J'y ai appris que l'exercice du pouvoir ramène à
l'essentiel. Il grossit les caractères des êtres comme la loupe
ceux de l'imprimerie. Il est une drogue qui rend fou quiconque y
touche, qui corrompt quiconque s'y installe, qui détruit quiconque
s'y complaît. Aveuglés par les phares de la renommée, les chenilles
dévouées ont tôt fait de se métamorphoser en vaniteux
papillons.
J'ai découvert que le pouvoir politique donne à
celui qui y accède l'illusion de disposer de quelque chose comme un
gage d'éternité : insouciance, impunité, flagornerie, tout concourt
à laisser l'homme de pouvoir se croire affranchi des contraintes de
l'humain, donc de la loi et de la morale. A le pousser à confondre
renommée et réputation, gloire et célébrité, reconnaissance et
révérence, curiosité et admiration. A cesser de douter, à perdre
l'esprit critique, à ne plus être soi. Bref, à être, au sens propre
du mot, aliéné.
Mais j'ai pu constater aussi que les hommes au
pouvoir, comme ceux qui aspiraient à l'exercer, étaient en général
des hommes honorables, ayant le goût du service public, le souci de
laisser une trace digne dans la vie de leur peuple. En écrivant ces
mots, une exception me vient à l'esprit : un homme rendu
puérilement fou par l'exercice de prérogatives parfois minuscules.

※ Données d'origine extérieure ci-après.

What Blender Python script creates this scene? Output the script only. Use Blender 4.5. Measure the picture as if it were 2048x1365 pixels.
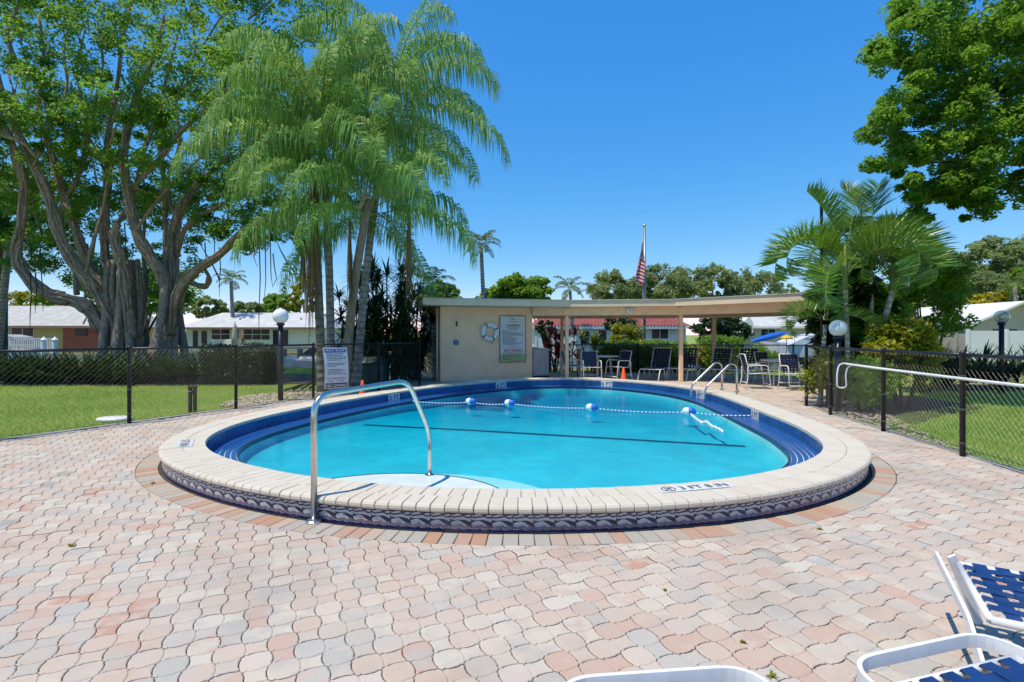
import bpy, math, random
import numpy as np
from mathutils import Vector, Matrix
for o in list(bpy.data.objects): bpy.data.objects.remove(o)
S = bpy.context.scene
C = S.collection
R = math.radians
# ---------------------------------------------------------------- camera, sky, sun, exposure
F, HZ, H = 1050.0, 670.0, 1.45          # focal length and horizon in photo pixels, eye height in metres
cd = bpy.data.cameras.new('camera'); cam = bpy.data.objects.new('camera', cd); C.objects.link(cam)
cam.location = (0, 0, H); cam.rotation_euler = (R(90), 0, 0)
cd.sensor_width = 36; cd.lens = F / 2048 * 36; cd.shift_y = (HZ - 682.5) / 2048
cd.clip_start = 0.05; cd.clip_end = 3000
S.camera = cam
SUN_EL, SUN_AZ = R(67), R(-122)         # sun high on the left, a little behind the camera; az from +Y clockwise
sun_from = Vector((math.sin(SUN_AZ) * math.cos(SUN_EL), math.cos(SUN_AZ) * math.cos(SUN_EL), math.sin(SUN_EL)))
W = bpy.data.worlds.new('World'); S.world = W; W.use_nodes = True
nt = W.node_tree; bg = nt.nodes['Background']
sky = nt.nodes.new('ShaderNodeTexSky'); sky.sky_type = 'NISHITA'; sky.sun_disc = False
sky.sun_elevation = SUN_EL; sky.sun_rotation = SUN_AZ; sky.altitude = 0; sky.air_density = 0.6; sky.dust_density = 0.0; sky.ozone_density = 10.0
sp_ = nt.nodes.new('ShaderNodeSeparateColor'); cb_ = nt.nodes.new('ShaderNodeCombineColor'); nt.links.new(sky.outputs[0], sp_.inputs[0])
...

Il n'était pas de ceux dont on attendait une telle singularité,
mais il eut la folie discrète. Ce fut sa seule prudence. Peut-être
sa vraie lâcheté. Je ne le nommerai pas : il trouverait sans doute
moyen d'en tirer gloire.
Ce récit pourrait commencer en 1966, quand j'ai
rencontré François Mitterrand, alors vaincu du gaullisme ; ou en
1974, avec sa seconde campagne présidentielle, la plus belle de nos
communes aventures, celle de tous nos rêves et de toutes nos
exigences ; ou encore en 1978, quand tout parut à jamais perdu pour
cette génération et ses rêves.
Je le fais débuter dans ce premier tome avec le
pluvieux mois de mai 1981 et se terminer, dans le second, avec
celui, plus ensoleillé, d'avril 1991 où j'ai quitté, au premier
étage du Palais de l'Élysée, le bureau dessiné jadis pour le
Premier consul et qui devint celui de tous les Présidents de toutes
les Républiques jusqu'à la fin de la IVe.